The Northwest Territories is home to perhaps the most famous mineral springs in Canada. At the Rabbitkettle, in Nahanni National Park, geothermal waters burble up from deep in the Earth. Dissolved calcium carbonate then leaches out, forming ornate “tufa” mounds. The North Mound of the Rabbitkettle is the largest tufa feature in Canada – 30 metres high, 60 metres wide, and 10,000 years old. Kick off your shoes and join park rangers for a barefoot tour to the top of this fragile, elegant formation, where you can peer down into the ancient, warm, mineral-laden spring.     

Rivers

The Northwest Territories is a kingdom of rivers.

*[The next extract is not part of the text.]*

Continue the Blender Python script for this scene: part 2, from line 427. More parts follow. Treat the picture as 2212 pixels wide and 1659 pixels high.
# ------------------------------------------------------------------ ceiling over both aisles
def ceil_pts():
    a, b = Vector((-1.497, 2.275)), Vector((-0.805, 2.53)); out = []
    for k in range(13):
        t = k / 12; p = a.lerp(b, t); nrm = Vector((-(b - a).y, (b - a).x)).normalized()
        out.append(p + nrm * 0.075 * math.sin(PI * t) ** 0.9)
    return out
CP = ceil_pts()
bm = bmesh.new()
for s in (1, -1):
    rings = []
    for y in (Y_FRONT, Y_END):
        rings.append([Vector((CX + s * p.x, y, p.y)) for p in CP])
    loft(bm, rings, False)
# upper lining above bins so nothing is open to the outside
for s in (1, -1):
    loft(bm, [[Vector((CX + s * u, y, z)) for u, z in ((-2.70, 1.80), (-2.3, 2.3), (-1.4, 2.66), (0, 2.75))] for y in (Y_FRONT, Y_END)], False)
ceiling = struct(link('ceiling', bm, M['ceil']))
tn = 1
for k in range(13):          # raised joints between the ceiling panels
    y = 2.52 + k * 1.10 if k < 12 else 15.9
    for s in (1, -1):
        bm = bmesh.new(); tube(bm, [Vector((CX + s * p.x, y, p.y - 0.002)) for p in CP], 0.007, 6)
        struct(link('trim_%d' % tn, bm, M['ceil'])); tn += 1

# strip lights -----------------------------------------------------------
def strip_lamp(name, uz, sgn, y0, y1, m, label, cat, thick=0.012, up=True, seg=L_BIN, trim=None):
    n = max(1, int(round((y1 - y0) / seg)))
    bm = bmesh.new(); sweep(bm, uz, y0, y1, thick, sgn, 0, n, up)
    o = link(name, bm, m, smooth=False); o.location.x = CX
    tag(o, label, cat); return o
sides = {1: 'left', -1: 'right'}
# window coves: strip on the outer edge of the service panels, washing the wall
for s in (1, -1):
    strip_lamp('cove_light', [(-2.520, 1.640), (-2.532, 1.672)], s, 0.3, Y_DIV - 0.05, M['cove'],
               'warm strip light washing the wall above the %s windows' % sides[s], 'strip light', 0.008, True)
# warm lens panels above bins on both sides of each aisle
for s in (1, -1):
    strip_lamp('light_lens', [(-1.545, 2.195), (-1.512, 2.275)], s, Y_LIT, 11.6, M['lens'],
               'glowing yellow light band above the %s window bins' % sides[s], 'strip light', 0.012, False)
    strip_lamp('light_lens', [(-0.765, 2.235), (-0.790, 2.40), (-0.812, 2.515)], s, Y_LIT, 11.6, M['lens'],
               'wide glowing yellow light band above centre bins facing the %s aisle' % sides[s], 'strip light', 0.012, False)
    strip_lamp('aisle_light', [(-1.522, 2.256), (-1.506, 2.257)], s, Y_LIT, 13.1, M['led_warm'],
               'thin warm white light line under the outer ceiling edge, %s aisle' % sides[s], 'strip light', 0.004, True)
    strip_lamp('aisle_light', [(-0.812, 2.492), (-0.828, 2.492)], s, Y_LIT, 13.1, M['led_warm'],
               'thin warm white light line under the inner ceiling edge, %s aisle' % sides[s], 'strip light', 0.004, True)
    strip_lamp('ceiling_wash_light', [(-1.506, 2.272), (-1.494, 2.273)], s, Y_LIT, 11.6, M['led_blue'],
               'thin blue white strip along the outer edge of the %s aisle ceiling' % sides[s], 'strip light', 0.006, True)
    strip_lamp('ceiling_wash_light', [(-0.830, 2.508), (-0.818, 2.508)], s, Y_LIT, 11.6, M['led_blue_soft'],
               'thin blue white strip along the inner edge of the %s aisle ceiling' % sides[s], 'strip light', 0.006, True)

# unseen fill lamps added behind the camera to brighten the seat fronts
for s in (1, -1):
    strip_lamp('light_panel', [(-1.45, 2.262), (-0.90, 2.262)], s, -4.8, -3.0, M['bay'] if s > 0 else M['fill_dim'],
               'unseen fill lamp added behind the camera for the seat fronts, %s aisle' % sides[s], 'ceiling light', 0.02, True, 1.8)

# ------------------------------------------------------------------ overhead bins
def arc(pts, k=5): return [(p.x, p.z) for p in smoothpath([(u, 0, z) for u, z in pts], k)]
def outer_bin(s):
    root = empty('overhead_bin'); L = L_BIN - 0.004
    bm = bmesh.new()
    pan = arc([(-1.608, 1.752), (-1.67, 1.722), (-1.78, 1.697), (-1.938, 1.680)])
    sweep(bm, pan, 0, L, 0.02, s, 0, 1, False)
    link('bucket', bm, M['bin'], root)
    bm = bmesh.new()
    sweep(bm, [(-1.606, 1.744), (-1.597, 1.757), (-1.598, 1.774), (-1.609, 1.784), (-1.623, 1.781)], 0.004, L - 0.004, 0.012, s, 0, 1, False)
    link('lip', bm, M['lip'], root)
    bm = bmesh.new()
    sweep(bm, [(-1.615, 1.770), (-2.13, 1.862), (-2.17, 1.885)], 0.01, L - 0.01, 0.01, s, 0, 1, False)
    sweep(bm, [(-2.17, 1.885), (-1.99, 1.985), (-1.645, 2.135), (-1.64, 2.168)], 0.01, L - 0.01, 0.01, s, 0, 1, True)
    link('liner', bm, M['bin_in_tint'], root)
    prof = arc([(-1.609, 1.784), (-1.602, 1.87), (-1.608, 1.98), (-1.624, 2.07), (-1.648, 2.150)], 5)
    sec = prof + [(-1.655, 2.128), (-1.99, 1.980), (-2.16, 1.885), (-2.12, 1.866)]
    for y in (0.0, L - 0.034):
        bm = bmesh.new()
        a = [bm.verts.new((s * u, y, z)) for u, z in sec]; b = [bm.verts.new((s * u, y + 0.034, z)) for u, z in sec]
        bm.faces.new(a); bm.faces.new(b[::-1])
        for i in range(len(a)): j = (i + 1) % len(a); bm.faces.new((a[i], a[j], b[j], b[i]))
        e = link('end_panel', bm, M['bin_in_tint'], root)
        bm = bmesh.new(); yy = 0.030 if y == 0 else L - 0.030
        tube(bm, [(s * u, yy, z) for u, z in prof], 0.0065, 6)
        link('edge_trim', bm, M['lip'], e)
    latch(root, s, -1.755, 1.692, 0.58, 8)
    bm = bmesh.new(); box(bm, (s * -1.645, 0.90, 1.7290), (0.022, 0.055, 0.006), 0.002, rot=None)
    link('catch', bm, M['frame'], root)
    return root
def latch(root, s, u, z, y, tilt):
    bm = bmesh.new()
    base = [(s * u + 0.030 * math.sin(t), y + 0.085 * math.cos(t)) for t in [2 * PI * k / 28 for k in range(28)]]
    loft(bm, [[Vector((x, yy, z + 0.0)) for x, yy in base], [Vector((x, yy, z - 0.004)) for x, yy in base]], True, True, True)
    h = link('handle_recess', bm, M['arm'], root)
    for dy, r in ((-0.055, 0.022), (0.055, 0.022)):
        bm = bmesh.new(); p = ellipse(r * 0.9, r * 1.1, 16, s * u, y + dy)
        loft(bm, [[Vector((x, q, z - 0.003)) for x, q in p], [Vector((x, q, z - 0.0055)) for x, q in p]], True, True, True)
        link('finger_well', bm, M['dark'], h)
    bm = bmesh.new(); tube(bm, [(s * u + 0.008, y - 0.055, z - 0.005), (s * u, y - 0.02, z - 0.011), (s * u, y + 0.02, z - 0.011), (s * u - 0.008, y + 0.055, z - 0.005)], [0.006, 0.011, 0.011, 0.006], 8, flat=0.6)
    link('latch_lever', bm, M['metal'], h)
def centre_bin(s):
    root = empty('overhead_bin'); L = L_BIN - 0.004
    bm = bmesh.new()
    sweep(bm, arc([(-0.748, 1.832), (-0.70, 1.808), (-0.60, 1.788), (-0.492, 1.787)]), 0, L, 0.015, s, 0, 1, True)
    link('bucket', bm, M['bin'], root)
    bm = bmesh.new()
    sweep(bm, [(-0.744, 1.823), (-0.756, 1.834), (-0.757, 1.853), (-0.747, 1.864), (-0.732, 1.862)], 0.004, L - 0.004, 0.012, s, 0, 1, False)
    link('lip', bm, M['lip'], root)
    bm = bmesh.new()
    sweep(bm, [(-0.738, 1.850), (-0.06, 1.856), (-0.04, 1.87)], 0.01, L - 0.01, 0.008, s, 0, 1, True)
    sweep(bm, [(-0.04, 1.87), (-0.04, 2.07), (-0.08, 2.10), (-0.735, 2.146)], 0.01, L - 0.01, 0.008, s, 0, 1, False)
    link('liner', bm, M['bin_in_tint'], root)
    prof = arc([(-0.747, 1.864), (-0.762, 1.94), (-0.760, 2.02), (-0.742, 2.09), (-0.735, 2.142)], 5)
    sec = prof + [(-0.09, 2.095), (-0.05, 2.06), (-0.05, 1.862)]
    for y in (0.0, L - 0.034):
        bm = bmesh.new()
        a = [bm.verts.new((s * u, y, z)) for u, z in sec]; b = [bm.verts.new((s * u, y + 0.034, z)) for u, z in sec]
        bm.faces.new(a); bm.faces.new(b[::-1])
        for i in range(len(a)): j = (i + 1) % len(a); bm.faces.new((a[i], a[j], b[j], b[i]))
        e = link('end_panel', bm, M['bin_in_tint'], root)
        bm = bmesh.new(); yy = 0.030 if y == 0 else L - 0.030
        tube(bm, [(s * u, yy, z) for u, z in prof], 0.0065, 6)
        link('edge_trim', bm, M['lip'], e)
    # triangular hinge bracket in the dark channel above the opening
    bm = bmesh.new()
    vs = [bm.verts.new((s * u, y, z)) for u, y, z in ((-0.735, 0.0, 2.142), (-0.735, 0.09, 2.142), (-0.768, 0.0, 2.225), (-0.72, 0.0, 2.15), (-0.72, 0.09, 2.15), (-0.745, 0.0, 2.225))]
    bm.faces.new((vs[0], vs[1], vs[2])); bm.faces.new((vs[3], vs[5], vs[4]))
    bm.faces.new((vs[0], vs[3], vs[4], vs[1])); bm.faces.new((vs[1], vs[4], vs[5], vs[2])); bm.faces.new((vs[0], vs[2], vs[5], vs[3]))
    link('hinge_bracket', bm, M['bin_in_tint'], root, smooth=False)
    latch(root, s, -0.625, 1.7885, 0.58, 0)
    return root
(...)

We are home to Canada’s greatest stream, the mighty Mackenzie, 4,200 kilometres long and bearing more than two million gallons of water per second northward to the polar sea. We’re also home to the Slave, Liard, Back, Thelon, Coppermine, Dubawnt, Hay, Anderson, Peel, and Horton – all among Canada’s top 50 longest rivers. And, smaller but no less legendary, we are home to some of the greatest whitewater paddling routes on the planet, including the South Nahanni, the Keele, the Natla, the Mountain, and the Thomsen – the northernmost canoe-able river on Earth, flowing through otherworldly Aulavik National Park.